╭──

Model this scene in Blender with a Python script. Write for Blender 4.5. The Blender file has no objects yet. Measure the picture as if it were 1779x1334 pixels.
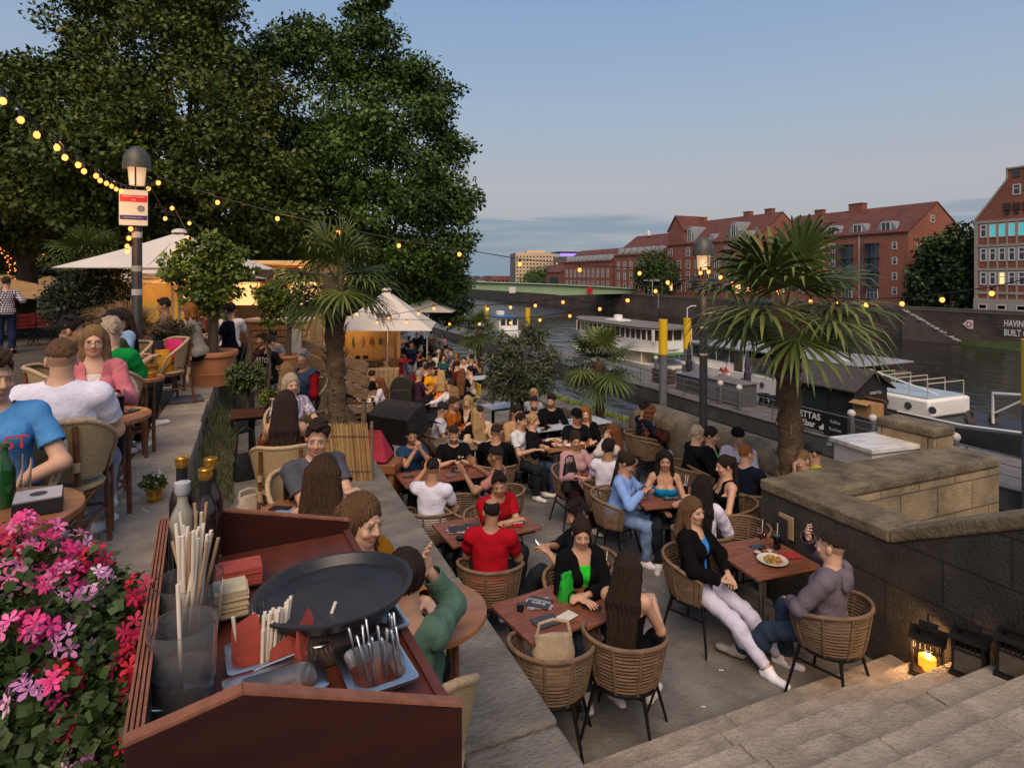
import bpy, math, random
import numpy as np
from mathutils import Vector as V, Matrix
R = math.radians
random.seed(7); rng = np.random.default_rng(7)
SC = bpy.context.scene
COL = SC.collection
H = 3.35; FPX = 1060.0; TH = R(23.2); HY = 480.0; CX = 889.5
FW = V((math.sin(TH), math.cos(TH), 0)); RT = V((math.cos(TH), -math.sin(TH), 0))
ZP, ZT, ZW, ZD = 1.66, 1.0, -4.5, -3.7      # plaza, tier, water, pontoon deck
def ray(px): return (FW + RT * ((px - CX) / FPX))
def atd(px, py, d):
 p = ray(px) * d; return V((p.x, p.y, H - (py - HY) / FPX * d))
def at(px, py, z=0.0): return atd(px, py, FPX * (H - z) / (py - HY))
def slope(y): return -0.035 * max(0.0, min(y, 30) - 4)
def atf(px, py, dz=0.0):
 z = dz
 for _ in range(8):
  p = at(px, py, z); z = slope(p.y) + dz
 return p
def vyaw(px, phi):
 """world yaw (rotation about z of a +Y facing thing): phi 0 = towards viewer, 90 = image right, 180 = away"""
 v = ray(px).normalized(); r = V((v.y, -v.x, 0)); a = R(phi)
 d = -math.cos(a) * v + math.sin(a) * r
 return math.atan2(-d.x, d.y)
def nt(m):
 m.use_nodes = True; t = m.node_tree; return t, t.nodes, t.links
MATS = {}
def mat(name, col, rough=0.7, var=0.25, scale=6.0, bump=0.15, metal=0.0, stretch=(1, 1, 1), spec=0.4, col2=None, detail=5.0, objcol=False, bscale=None, coord='Object'):
 if name in MATS: return MATS[name]
 m = bpy.data.materials.new(name); t, N, L = nt(m); b = N['Principled BSDF']
 b.inputs['Roughness'].default_value = rough; b.inputs['Metallic'].default_value = metal
 b.inputs['Specular IOR Level'].default_value = spec
 tc = N.new('ShaderNodeTexCoord'); mp = N.new('ShaderNodeMapping'); mp.inputs['Scale'].default_value = stretch
 L.new(tc.outputs[coord], mp.inputs['Vector'])
 nz = N.new('ShaderNodeTexNoise'); nz.inputs['Scale'].default_value = scale; nz.inputs['Detail'].default_value = detail
 nz.inputs['Roughness'].default_value = 0.65
 L.new(mp.outputs['Vector'], nz.inputs['Vector'])
 if objcol:
  oi = N.new('ShaderNodeObjectInfo'); src = oi.outputs['Color']
  hs = N.new('ShaderNodeHueSaturation'); L.new(src, hs.inputs['Color'])
  mr = N.new('ShaderNodeMapRange'); mr.inputs[1].default_value = 0.25; mr.inputs[2].default_value = 0.75
  mr.inputs[3].default_value = 1 - var; mr.inputs[4].default_value = 1 + var
  L.new(nz.outputs['Fac'], mr.inputs[0]); L.new(mr.outputs[0], hs.inputs['Value'])
  L.new(hs.outputs['Color'], b.inputs['Base Color'])
 else:
  cr = N.new('ShaderNodeValToRGB'); c = V(col[:3])
  c2 = V(col2) if col2 else c * (1 + var)
  lo = c * (1 - var)
  cr.color_ramp.elements[0].position = 0.3; cr.color_ramp.elements[1].position = 0.72
  cr.color_ramp.elements[0].color = (*lo, 1); cr.color_ramp.elements[1].color = (*[min(1, x) for x in c2], 1)
  L.new(nz.outputs['Fac'], cr.inputs['Fac']); L.new(cr.outputs['Color'], b.inputs['Base Color'])
 if bump:
  bp = N.new('ShaderNodeBump'); bp.inputs['Strength'].default_value = bump; bp.inputs['Distance'].default_value = 0.02
  n2 = nz
  if bscale:
   n2 = N.new('ShaderNodeTexNoise'); n2.inputs['Scale'].default_value = bscale; n2.inputs['Detail'].default_value = 4
   L.new(mp.outputs['Vector'], n2.inputs['Vector'])
  L.new(n2.outputs['Fac'], bp.inputs['Height']); L.new(bp.outputs['Normal'], b.inputs['Normal'])
 MATS[name] = m; return m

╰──

Task prompt = Give back the whole listing as it stands, minus its pictures.

Written solution =
Model this scene in Blender with a Python script. Write for Blender 4.5. The Blender file has no objects yet. Measure the picture as if it were 1779x1334 pixels.
import bpy, math, random
import numpy as np
from mathutils import Vector as V, Matrix
R = math.radians
random.seed(7); rng = np.random.default_rng(7)
SC = bpy.context.scene
COL = SC.collection
H = 3.35; FPX = 1060.0; TH = R(23.2); HY = 480.0; CX = 889.5
FW = V((math.sin(TH), math.cos(TH), 0)); RT = V((math.cos(TH), -math.sin(TH), 0))
ZP, ZT, ZW, ZD = 1.66, 1.0, -4.5, -3.7      # plaza, tier, water, pontoon deck
def ray(px): return (FW + RT * ((px - CX) / FPX))
def atd(px, py, d):
 p = ray(px) * d; return V((p.x, p.y, H - (py - HY) / FPX * d))
def at(px, py, z=0.0): return atd(px, py, FPX * (H - z) / (py - HY))
def slope(y): return -0.035 * max(0.0, min(y, 30) - 4)
def atf(px, py, dz=0.0):
 z = dz
 for _ in range(8):
  p = at(px, py, z); z = slope(p.y) + dz
 return p
def vyaw(px, phi):
 """world yaw (rotation about z of a +Y facing thing): phi 0 = towards viewer, 90 = image right, 180 = away"""
 v = ray(px).normalized(); r = V((v.y, -v.x, 0)); a = R(phi)
 d = -math.cos(a) * v + math.sin(a) * r
 return math.atan2(-d.x, d.y)
def nt(m):
 m.use_nodes = True; t = m.node_tree; return t, t.nodes, t.links
MATS = {}
def mat(name, col, rough=0.7, var=0.25, scale=6.0, bump=0.15, metal=0.0, stretch=(1, 1, 1), spec=0.4, col2=None, detail=5.0, objcol=False, bscale=None, coord='Object'):
 if name in MATS: return MATS[name]
 m = bpy.data.materials.new(name); t, N, L = nt(m); b = N['Principled BSDF']
 b.inputs['Roughness'].default_value = rough; b.inputs['Metallic'].default_value = metal
 b.inputs['Specular IOR Level'].default_value = spec
 tc = N.new('ShaderNodeTexCoord'); mp = N.new('ShaderNodeMapping'); mp.inputs['Scale'].default_value = stretch
 L.new(tc.outputs[coord], mp.inputs['Vector'])
 nz = N.new('ShaderNodeTexNoise'); nz.inputs['Scale'].default_value = scale; nz.inputs['Detail'].default_value = detail
 nz.inputs['Roughness'].default_value = 0.65
 L.new(mp.outputs['Vector'], nz.inputs['Vector'])
 if objcol:
  oi = N.new('ShaderNodeObjectInfo'); src = oi.outputs['Color']
  hs = N.new('ShaderNodeHueSaturation'); L.new(src, hs.inputs['Color'])
  mr = N.new('ShaderNodeMapRange'); mr.inputs[1].default_value = 0.25; mr.inputs[2].default_value = 0.75
  mr.inputs[3].default_value = 1 - var; mr.inputs[4].default_value = 1 + var
  L.new(nz.outputs['Fac'], mr.inputs[0]); L.new(mr.outputs[0], hs.inputs['Value'])
  L.new(hs.outputs['Color'], b.inputs['Base Color'])
 else:
  cr = N.new('ShaderNodeValToRGB'); c = V(col[:3])
  c2 = V(col2) if col2 else c * (1 + var)
  lo = c * (1 - var)
  cr.color_ramp.elements[0].position = 0.3; cr.color_ramp.elements[1].position = 0.72
  cr.color_ramp.elements[0].color = (*lo, 1); cr.color_ramp.elements[1].color = (*[min(1, x) for x in c2], 1)
  L.new(nz.outputs['Fac'], cr.inputs['Fac']); L.new(cr.outputs['Color'], b.inputs['Base Color'])
 if bump:
  bp = N.new('ShaderNodeBump'); bp.inputs['Strength'].default_value = bump; bp.inputs['Distance'].default_value = 0.02
  n2 = nz
  if bscale:
   n2 = N.new('ShaderNodeTexNoise'); n2.inputs['Scale'].default_value = bscale; n2.inputs['Detail'].default_value = 4
   L.new(mp.outputs['Vector'], n2.inputs['Vector'])
  L.new(n2.outputs['Fac'], bp.inputs['Height']); L.new(bp.outputs['Normal'], b.inputs['Normal'])
 MATS[name] = m; return m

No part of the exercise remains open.